As I mentioned in a previous post, Jeff and I will celebrate our third anniversary on May 23. We chose that day in May because it was the closest Saturday in 2009 to the anniversary of his father's and stepmother's tragic deaths (nearly two decades earlier). We wanted a happy day to help alleviate some of the sadness that comes around that time every year.
We aren't huge on gift-giving in our household. It's not really a principled stance, more just like busyness and laziness combined into the perfect storm.
But something has always seemed so charming to me about sticking to the plan for traditional anniversary gifts. I like how it limits the categories so I don't feel overwhelmed by too many choices. Also, if I put in enough time, I can look forward to some pretty sweet swag in years to come!
I kind of enjoy how they program in some senility. You are only expected to remember the big ones after fifteen years!
Our first anniversary, I knew paper was the way I wanted to go. We had not much disposable income at that point, having just graduated from school and being about to move from Nashville to Kansas. I wished I could have gotten plane tickets to somewhere awesome (now that's a good paper gift!), but instead I wrote a very heartfelt (if I do say so myself) love letter. Now that we're packing up to move again, I found it the other day and reread it. Many of the sentiments contained therein are detailed in this post.
Last year, for our second, we had a six-week-old baby. I was struggling to remind myself what time of day and what day of the week it was. I remember Vicki Jo and I made our first big outing to Target by ourselves and bought him underwear, undershirts, and socks. Not very exciting, huh? But it was what he needed and he was very appreciative.

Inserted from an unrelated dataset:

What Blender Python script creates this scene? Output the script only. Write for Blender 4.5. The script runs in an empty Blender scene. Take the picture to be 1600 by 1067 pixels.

And now, big number three. I have decided that it will be something leather, and I will definitely be supporting this craftsman once again. But, what to get . . .?
This has been one of our hardest and biggest years together. Although we have only been married three years, we have been partners for nearly eight. The growth of our family, the progession of our careers, the stresses and strains of relatives growing old and frail. We face these things together, always trying to remember that when God made people, God didn't mean for us to be alone.